Question

A particle of mass M and positive charge Q, moving with a constant velocity $u_1=4\hat{i}m{s}^{-1}$, enters a region of uniform static magnetic field normal to the x-y plane. The region of the magnetic field extends from $x=0$ to $x=L$ for all values of y. After passing through this region, the particle emerges on the other side after 10 milliseconds with a velocity ${\overrightarrow{u}}_2=2(\sqrt{3}\hat{i}+\hat{j})m{s}^{-1}$. The correct statement(s) is (are)

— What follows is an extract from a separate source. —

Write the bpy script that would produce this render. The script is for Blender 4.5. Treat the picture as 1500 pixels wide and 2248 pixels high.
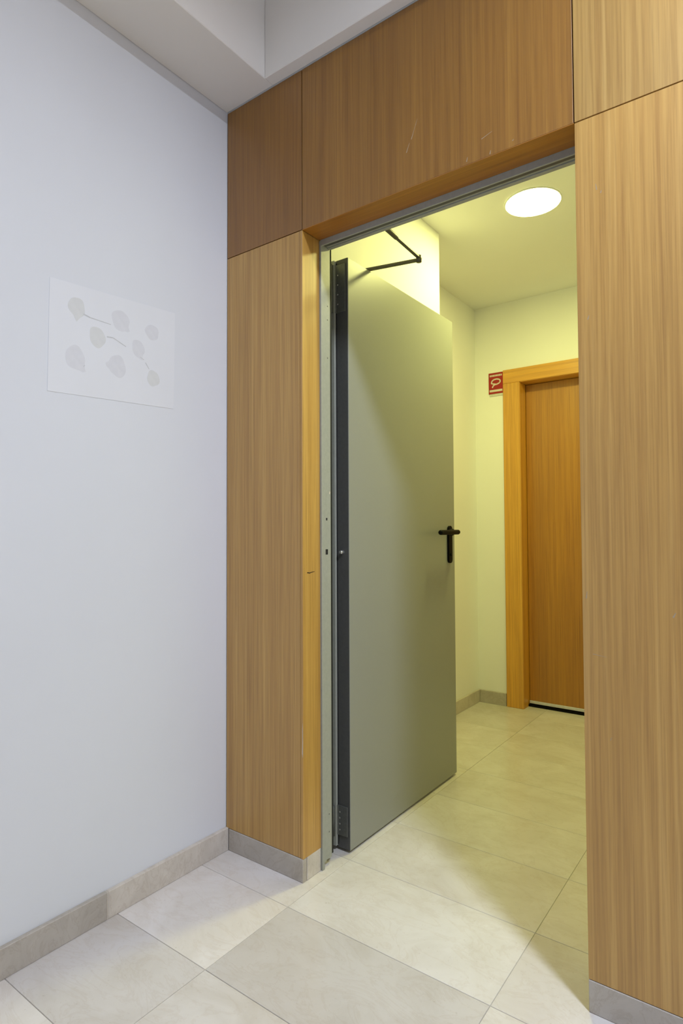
import bpy, bmesh, math, random
from mathutils import Vector, Matrix

for o in list(bpy.data.objects):
    bpy.data.objects.remove(o, do_unlink=True)
scene = bpy.context.scene
C = scene.collection
random.seed(7)

# ------------------------------------------------------------------ camera
YAW, PITCH, ROLL, FPX = 0.6351, 0.0315, -0.0042, 1320.52
cam_d = bpy.data.cameras.new('camera')
cam = bpy.data.objects.new('camera', cam_d)
C.objects.link(cam)
fw = Vector((-math.sin(YAW) * math.cos(PITCH), math.cos(YAW) * math.cos(PITCH), math.sin(PITCH)))
rt = Vector((math.cos(YAW), math.sin(YAW), 0))
up = rt.cross(fw)
r2 = math.cos(ROLL) * rt + math.sin(ROLL) * up
u2 = -math.sin(ROLL) * rt + math.cos(ROLL) * up
M = Matrix((r2, u2, -fw)).transposed().to_4x4()
M.translation = Vector((1.5258, -1.4112, 1.058))
cam.matrix_world = M
cam_d.sensor_fit = 'VERTICAL'
cam_d.sensor_height = 36.0
cam_d.lens = 36.0 * FPX / 2248.0
cam_d.clip_start = 0.02
scene.camera = cam

# ------------------------------------------------------------------ world, exposure, lamp strengths
w = bpy.data.worlds.new('world')
scene.world = w
w.use_nodes = True
w.node_tree.nodes['Background'].inputs[0].default_value = (0.6, 0.65, 0.7, 1)
w.node_tree.nodes['Background'].inputs[1].default_value = 0.0     # closed rooms, lit by their lamps only
scene.view_settings.view_transform = 'Standard'
scene.view_settings.look = 'None'
scene.view_settings.gamma = 1.0
scene.view_settings.exposure = 0.0
scene.view_settings.use_curve_mapping = False
HALL_LAMP = ((0.885, 0.985, 1.18), 425.0)
FAR_LAMP = ((1.0, 0.985, 0.335), 150.0)

# ------------------------------------------------------------------ materials
def new_mat(name):
    m = bpy.data.materials.new(name)
    m.use_nodes = True
    nt = m.node_tree
    b = nt.nodes['Principled BSDF']
    return m, nt, b

def N(nt, t, **kw):
    n = nt.nodes.new(t)
    for k, v in kw.items():
        if k in n.inputs.keys():
            n.inputs[k].default_value = v
        else:
            setattr(n, k, v)
    return n

def ramp(nt, stops):
    r = nt.nodes.new('ShaderNodeValToRGB')
    e = r.color_ramp.elements
    while len(e) < len(stops):
        e.new(0.5)
    for i, (p, c) in enumerate(stops):
        e[i].position = p
        e[i].color = (*c, 1)
    return r

def lin(r, g, b):
    f = lambda c: (c / 255 / 12.92) if c / 255 <= 0.04045 else ((c / 255 + 0.055) / 1.055) ** 2.4
    return (f(r), f(g), f(b))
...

• A. the direction of the magnetic field is -z direction
• B. the direction of the magnetic field is +z direction
• C. the magnitude of the magnetic field $\frac{50\pi M}{3Q}$ units
• D. the magnitude of the magnetic field $\frac{100\pi M}{3Q}$ units

Answer 1

Answer: (A), (C)

The correct options are
A the direction of the magnetic field is -z direction
C the magnitude of the magnetic field $\frac{50\pi M}{3Q}$ units

Time period of circular motion $T=\frac{2\pi M}{QB}$

Time spent inside the magnetic field is $t=\frac{\pi }{6}\times T=\frac{\frac{\pi }{6}}{2\pi }\times \frac{2\pi M}{QB}=\frac{\pi M}{6QB}$

Give, $t=10ms=10\times {10}^{-3}s$

$\therefore \frac{\pi M}{6QB}=10\times {10}^{-3}$

$\therefore B=\frac{50\pi M}{QB}$
As seen from the figure, $\overrightarrow{u}=4\hat{i}$
Since the partcile bends upward, B has to be in $\hat{k}$ direction since $\overrightarrow{v}\times \overrightarrow{B}$ is in $\hat{j}$ direction.